40. Mad John Clare sings the Blues

„I am — yet what I am, none cares or knows“ is the first line of John Clare’s most famous poem, and a more irresistible invitation to a biographer would be difficult to imagine. Jonathan Bate, an English academic, has responded with a fat tome that lays out a fair amount of what’s known about this strange and often wonderful writer’s life, and — almost in spite of itself — makes us care. Clare, unlike his Romantic contemporaries Byron, Shelley and Keats, lived to a ripish old age (70), but the long tale “John Clare: A Biography“ tells is at least as sad as their foreshortened ones, because he spent better than a third of his span in lunatic asylums — where on a good day he might turn out a lyric as starkly beautiful as “Lines: I Am,“ and on a bad day might cover pages and pages with stanzas from his own “Don Juan“ and “Childe Harold,“ under the delusion that he was in fact Lord Byron. / Terence Rafferty, NYT 15.2.04

JOHN CLARE
A Biography.
By Jonathan Bate.
Illustrated. 648 pp. New York: Farrar, Straus & Giroux. $40.

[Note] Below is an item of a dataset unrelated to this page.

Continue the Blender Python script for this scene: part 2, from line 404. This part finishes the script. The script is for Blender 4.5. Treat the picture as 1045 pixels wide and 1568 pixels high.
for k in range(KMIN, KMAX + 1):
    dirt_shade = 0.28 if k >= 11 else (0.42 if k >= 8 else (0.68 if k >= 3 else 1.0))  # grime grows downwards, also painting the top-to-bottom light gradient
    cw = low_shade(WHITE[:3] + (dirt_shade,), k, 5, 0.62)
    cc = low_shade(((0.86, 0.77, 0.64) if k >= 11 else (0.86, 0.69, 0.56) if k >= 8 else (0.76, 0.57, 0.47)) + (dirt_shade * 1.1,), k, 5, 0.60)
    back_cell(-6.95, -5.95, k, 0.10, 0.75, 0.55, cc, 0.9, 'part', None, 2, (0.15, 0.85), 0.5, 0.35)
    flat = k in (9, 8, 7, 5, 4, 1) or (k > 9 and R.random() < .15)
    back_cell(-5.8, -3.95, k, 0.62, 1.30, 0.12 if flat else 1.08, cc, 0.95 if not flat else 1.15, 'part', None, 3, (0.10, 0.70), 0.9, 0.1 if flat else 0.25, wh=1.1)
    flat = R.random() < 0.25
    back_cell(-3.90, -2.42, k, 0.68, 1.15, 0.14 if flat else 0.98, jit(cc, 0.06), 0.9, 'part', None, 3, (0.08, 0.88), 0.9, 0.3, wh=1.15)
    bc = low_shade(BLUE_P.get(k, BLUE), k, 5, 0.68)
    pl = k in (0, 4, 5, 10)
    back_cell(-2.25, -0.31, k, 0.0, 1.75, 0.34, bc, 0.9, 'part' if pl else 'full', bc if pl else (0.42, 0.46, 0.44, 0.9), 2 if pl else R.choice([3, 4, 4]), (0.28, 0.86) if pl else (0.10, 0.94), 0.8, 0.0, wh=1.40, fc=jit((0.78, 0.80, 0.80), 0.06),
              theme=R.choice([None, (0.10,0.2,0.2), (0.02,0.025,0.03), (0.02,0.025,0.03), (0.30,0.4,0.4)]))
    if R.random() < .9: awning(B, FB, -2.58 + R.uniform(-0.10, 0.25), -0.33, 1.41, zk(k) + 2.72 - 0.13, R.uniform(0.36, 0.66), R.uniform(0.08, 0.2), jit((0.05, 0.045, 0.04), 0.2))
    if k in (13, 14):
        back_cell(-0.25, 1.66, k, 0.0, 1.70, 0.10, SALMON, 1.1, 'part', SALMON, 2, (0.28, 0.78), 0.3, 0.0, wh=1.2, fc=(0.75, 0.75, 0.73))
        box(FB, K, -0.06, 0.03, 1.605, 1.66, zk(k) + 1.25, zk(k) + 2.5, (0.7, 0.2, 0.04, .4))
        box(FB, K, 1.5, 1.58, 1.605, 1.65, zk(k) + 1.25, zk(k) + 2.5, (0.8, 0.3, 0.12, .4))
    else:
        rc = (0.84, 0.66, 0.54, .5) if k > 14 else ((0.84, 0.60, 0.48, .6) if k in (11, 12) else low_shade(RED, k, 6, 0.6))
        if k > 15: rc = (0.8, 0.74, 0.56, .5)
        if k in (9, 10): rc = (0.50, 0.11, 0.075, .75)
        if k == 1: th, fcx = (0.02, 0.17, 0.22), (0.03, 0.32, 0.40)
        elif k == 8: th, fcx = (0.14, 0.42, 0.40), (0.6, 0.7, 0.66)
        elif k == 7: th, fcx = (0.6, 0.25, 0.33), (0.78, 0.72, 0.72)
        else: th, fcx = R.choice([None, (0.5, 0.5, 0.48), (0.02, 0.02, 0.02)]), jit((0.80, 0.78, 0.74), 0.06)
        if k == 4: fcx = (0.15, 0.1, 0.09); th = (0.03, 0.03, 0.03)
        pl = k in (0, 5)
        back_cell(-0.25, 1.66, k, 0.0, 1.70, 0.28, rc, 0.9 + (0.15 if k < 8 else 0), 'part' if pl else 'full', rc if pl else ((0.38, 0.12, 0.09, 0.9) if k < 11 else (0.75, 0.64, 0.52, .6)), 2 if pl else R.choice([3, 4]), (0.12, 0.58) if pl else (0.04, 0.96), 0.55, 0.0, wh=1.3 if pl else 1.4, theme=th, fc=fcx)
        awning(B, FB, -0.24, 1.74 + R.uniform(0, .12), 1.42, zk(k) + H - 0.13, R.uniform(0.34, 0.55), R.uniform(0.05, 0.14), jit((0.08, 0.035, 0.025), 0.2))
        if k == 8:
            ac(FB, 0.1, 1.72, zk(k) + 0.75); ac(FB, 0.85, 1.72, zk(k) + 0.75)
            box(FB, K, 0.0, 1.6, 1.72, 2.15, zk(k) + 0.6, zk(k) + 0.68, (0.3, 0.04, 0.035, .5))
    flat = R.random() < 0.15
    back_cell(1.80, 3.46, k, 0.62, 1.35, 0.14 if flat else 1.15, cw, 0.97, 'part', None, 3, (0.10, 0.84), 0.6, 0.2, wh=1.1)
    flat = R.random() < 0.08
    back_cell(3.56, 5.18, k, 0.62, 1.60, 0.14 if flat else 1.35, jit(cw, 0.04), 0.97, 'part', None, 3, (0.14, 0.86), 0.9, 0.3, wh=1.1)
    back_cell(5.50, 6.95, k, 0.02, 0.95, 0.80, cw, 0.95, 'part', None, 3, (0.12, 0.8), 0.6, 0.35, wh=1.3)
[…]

Die Besprechung birgt nebenbei einen kleinen Seitenblick auf die Alt-/Neuwelt-Debatte:

And this biography’s final, awe-struck judgment on its unhappy subject is that he was “without question the greatest laboring-class poet England ever gave birth to.“ Here in the New World, we’re less astonished by the existence of unschooled, “laboring-class“ poets, although we tend to encounter them on discs rather than on the printed page. Clare’s work might be understood best, in fact, by those who can hear in it the sort of deceptively simple music we know from the likes of A. P. Carter, Jimmie Rodgers, Skip James, Robert Johnson and Johnny Cash, all of them in thrall to their rural muse. Clare was, at heart, a ballad singer, the practitioner of a mournful and ecstatic art. One of his loveliest and most disconsolate poems, “Decay: A Ballad,“ is constructed around the refrain “O poesy is on the wane“ (he means his own, as well as the art in general); and the sentiment expressed there is exactly the one that animates Bob Dylan’s great elegy “Blind Willie McTell,“ whose refrain goes, “I know no one can sing the blues like Blind Willie McTell.“ There was a time, I think it’s fair to say, when no one sang the blues like mad John Clare.